If any further realisation was needed, hearing of the recruitment process being whittled down from 3,000 for just four jobs was a tough reminder of the world third year students will be entering into.

Lucy did explain how courses like the JMU Journalism degree are vital to gain the type of knowledge and experience needed to succeed in the world of news media.

She said: “You’ve got to know the theory. There are parts of journalism that you’ve just got to sit down and learn, like the law and the broadcasting code, but the more realistic it can be and the more it tests your skill working under pressure then that is what equips you for the real world.

“You can pick up skills but you don’t really have that experience until you get tested. If you can go on a course that’s heavily waited to the practical side then that’s a really good thing.”

Lucy was in charge of Tyne-Tees news at the time of the Derrick Bird Cumbria shootings in 2010 and her team was credited heavily for a lot of the work which won ITV a BAFTA for its coverage of the story.

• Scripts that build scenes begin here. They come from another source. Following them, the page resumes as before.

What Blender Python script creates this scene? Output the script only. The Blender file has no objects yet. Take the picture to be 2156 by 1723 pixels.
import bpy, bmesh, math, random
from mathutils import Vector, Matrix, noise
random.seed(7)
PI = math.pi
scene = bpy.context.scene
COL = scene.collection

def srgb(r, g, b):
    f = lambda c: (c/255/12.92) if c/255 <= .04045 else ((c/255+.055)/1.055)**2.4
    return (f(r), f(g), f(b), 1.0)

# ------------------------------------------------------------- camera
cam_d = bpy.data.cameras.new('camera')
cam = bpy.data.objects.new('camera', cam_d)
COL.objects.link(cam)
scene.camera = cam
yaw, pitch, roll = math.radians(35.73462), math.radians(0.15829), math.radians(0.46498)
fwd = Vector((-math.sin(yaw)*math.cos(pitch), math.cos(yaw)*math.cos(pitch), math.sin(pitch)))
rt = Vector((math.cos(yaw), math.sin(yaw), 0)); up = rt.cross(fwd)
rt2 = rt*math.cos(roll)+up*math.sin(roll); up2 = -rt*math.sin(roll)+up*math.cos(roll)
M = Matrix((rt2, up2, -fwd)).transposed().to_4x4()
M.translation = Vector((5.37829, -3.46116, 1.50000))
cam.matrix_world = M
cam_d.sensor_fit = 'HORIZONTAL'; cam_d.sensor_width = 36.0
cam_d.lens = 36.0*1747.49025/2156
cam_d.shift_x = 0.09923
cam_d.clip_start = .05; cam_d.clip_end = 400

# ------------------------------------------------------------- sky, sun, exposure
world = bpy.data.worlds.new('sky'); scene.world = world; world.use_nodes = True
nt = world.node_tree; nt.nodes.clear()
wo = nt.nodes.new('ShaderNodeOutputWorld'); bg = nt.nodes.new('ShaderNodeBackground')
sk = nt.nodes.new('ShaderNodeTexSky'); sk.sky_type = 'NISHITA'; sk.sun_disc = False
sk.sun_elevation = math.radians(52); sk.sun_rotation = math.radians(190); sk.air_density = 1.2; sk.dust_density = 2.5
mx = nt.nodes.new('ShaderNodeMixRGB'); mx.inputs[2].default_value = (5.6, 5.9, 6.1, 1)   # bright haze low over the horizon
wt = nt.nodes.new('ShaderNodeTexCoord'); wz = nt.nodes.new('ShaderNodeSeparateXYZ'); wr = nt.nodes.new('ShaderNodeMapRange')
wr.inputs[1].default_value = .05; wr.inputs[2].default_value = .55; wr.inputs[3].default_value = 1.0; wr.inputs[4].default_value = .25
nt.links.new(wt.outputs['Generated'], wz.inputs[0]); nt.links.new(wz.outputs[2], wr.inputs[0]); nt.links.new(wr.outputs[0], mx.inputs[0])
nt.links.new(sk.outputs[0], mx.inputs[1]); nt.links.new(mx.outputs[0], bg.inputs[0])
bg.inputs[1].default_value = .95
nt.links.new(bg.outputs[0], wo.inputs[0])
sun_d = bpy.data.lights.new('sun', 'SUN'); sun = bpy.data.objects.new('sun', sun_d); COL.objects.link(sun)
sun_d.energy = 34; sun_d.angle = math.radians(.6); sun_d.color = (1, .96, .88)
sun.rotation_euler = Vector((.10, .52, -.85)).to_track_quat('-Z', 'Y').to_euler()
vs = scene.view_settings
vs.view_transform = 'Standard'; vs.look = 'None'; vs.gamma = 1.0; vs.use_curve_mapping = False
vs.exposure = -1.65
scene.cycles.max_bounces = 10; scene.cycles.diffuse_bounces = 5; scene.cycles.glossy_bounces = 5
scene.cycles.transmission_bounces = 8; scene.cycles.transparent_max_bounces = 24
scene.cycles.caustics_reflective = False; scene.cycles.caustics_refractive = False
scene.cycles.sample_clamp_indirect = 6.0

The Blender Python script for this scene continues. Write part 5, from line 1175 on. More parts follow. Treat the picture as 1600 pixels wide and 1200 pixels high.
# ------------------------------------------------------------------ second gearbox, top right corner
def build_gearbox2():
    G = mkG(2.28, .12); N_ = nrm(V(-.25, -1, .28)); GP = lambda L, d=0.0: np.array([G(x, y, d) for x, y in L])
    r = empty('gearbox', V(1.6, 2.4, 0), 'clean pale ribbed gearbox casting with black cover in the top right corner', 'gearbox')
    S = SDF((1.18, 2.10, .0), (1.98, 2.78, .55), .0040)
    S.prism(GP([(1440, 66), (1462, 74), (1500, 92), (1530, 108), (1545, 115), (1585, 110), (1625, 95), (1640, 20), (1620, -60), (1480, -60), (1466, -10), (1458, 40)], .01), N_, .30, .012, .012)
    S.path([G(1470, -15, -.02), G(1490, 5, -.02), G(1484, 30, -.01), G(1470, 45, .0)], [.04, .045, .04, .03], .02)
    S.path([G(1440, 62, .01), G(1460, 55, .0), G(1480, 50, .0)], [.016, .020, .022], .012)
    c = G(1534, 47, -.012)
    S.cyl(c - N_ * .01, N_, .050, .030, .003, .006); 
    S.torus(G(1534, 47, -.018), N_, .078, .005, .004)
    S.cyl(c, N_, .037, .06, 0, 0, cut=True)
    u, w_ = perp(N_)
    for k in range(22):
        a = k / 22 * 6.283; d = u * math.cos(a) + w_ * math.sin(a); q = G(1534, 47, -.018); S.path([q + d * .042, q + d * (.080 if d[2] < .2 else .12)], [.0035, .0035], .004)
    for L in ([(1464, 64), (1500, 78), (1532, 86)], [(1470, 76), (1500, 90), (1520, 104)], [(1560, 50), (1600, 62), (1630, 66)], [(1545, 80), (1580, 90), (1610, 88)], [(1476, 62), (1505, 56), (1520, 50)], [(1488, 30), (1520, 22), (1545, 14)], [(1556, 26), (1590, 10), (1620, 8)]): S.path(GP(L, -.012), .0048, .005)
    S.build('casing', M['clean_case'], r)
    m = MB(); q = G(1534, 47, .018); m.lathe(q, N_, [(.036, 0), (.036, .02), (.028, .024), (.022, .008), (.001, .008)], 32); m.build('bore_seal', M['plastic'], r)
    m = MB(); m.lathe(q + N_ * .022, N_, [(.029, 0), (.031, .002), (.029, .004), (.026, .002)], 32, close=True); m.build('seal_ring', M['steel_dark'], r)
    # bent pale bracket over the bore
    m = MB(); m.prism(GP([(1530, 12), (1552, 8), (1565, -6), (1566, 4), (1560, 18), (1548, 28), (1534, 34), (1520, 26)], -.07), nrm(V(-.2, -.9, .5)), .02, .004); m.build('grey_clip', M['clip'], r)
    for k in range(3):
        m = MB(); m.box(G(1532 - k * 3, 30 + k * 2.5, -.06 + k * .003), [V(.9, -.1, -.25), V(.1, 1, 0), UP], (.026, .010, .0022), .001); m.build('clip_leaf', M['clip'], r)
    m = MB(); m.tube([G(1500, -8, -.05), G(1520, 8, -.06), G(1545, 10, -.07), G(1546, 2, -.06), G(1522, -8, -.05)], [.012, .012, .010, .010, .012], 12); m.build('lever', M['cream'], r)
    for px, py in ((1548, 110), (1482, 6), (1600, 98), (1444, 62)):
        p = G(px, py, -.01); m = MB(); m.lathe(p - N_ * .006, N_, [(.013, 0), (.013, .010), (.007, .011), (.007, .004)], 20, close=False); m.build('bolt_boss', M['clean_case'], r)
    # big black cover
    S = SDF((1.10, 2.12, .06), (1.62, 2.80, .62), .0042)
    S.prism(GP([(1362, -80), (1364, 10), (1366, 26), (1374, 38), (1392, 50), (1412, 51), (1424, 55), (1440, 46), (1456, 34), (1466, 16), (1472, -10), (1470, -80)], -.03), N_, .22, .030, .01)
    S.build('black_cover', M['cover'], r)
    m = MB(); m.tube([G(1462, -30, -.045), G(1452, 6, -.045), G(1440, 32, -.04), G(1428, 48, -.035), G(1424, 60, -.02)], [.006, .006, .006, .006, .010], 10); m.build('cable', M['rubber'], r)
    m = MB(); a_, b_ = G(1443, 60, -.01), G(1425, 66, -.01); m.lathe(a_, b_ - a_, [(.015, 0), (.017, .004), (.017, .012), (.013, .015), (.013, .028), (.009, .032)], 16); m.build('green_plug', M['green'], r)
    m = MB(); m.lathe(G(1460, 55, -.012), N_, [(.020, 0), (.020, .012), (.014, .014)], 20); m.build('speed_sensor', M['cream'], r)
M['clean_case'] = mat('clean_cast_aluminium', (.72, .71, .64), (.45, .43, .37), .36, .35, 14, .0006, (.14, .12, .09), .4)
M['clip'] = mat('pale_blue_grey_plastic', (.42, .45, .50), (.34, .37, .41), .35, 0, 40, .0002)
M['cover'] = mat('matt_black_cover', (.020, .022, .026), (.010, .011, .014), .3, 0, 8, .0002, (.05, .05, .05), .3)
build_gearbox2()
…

She explained the importance of a good news sense, saying: “Trust your own instinct and don’t ever be swayed by someone else saying it’s not that great a story. If you believe in it and you’ve got the evidence to back it up then stick with it. You’ll kick yourself if you don’t.”

Lucy admitted that there is somewhat of a gulf between training and the real working world, but also that the multimedia education offered by courses like JMU Journalism stands students in good stead: “It’s a big step up. When people come into our newsroom they’re really shocked by how quickly people have to get out and turn a story around. The more that you can experience that world the better it is for you.

“Having multimedia training is really important. A story can break anywhere at any time and you’ve got to be ready for that. If you’re not skilled across every platform and you’re not putting your content on every platform then your story is not being seen by the people who should be seeing it.”

http://www.youtube.com/watch?v=8ZKPYC6z4SU

Lucy explained that persistence is the key when applying for jobs and finished by explaining what would be expected of anyone on work placement at ITV Granada: “We’re looking for ideas. You need to be willing to speak up and make suggestions.

“I need people to act on their own initiative so if they want to sit in the corner and read the newspapers then they’ll be left in the corner reading newspapers. They need to fit amongst the team and be diplomatic. People are busy but they will give you their time.

“If a big story breaks then try to offer your help, even if it’s getting everybody a cup of tea because they’re suddenly flat out.”